Był wspólnie odśpiewany hymn Polski, wygłoszona Deklaracja Wolności przy studni na rynku, biało-czerwone flagi rozmowy o ojczyźnie i definiowanie wolności. W Rzeszowie świętowano Dzień Wolności i Praw Obywatelskich. Jest to święto ustanowione uchwałą Sejmu RP w 2013 roku, a upamiętnia ono pierwsze po II wojnie światowej wolne wybory parlamentarne, które miały miejsce w 1989 roku. Wówczas przeprowadzono częściowo wolne wybory do Sejmu oraz całkowicie wolne do Senatu.

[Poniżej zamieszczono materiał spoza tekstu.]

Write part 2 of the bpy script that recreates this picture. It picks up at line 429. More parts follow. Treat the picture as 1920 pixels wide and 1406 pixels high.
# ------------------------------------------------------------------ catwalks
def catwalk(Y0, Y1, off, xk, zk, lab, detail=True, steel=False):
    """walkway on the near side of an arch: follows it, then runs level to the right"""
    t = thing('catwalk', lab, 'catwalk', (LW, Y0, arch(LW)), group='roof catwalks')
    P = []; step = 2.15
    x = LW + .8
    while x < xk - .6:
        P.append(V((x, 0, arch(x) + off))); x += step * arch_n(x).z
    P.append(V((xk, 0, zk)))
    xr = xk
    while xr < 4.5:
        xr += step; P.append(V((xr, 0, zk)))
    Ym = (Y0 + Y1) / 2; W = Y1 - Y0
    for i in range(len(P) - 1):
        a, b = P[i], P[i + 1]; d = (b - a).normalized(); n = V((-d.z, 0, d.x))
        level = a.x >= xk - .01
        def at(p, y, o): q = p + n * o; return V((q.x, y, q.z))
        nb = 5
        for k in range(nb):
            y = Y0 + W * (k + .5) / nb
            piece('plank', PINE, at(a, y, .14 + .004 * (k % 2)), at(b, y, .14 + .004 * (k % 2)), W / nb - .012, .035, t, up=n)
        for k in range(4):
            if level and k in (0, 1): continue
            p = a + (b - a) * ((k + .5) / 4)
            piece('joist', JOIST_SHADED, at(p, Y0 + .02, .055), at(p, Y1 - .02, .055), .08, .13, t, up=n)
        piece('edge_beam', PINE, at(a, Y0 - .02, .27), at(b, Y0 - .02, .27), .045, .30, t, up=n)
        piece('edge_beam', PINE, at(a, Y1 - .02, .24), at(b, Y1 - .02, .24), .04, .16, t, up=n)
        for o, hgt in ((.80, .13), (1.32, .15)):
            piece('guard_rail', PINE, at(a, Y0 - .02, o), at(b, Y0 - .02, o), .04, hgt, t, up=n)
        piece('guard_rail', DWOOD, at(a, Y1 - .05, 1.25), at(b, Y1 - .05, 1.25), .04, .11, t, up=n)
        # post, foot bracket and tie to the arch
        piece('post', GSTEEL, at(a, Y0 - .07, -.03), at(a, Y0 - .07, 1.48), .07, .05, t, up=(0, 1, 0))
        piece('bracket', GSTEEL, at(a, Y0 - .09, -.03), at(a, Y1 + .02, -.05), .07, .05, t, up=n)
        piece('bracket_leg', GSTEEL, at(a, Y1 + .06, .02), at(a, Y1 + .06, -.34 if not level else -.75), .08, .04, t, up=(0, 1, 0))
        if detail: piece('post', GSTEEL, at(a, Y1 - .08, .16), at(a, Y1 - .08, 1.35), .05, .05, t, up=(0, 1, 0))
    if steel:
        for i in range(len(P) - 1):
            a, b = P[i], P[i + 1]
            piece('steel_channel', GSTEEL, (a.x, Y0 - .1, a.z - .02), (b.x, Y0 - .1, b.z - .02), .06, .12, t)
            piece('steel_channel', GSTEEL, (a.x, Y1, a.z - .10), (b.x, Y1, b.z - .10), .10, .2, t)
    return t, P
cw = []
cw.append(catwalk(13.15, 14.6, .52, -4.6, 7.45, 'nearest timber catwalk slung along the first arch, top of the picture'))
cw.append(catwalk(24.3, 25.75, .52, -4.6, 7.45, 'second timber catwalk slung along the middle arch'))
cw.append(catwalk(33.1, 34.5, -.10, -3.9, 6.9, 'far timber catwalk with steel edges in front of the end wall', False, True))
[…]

Dzisiaj podczas obywatelskiego świętowania "30 lat wolności" w stolicy Podkarpacia, nie zabrakło też dodatkowych akcentów, które umiliły zgromadzonym wspólnie spędzony czas. Dzieci z rzeszowskich szkół miały okazję napisać na białym banerze, który otoczył rynkową studnię, czym dla nich jest wolność i co ją symbolizuje. Swoje zdanie wyrażali też dorośli, dzięki czemu wszyscy stworzyli wiele definicji jednej z najważniejszych zdobyczy demokracji.
Polecany artykuł:
Ile osób, tyle sposobów pojmowania wolności. Jednym kojarzyła się z prawem do wyboru, pokojem, niektórym z tańcem, a dla jednego z autorów wpisów, symbolem wolności okazał się... znakomity polski skoczek narciarski, Kamil Stoch. Co najważniejsze - wszyscy, mimo różnych przekonań i światopoglądów, zebrali się w centralnym punkcie Rzeszowa, aby razem świętować Dzień Wolności i Praw Obywatelskich.
Ponadto można było się posilić specjalnie przygotowaną na tą okazję zupą pomidorową oraz słynnymi podkarpackimi proziakami.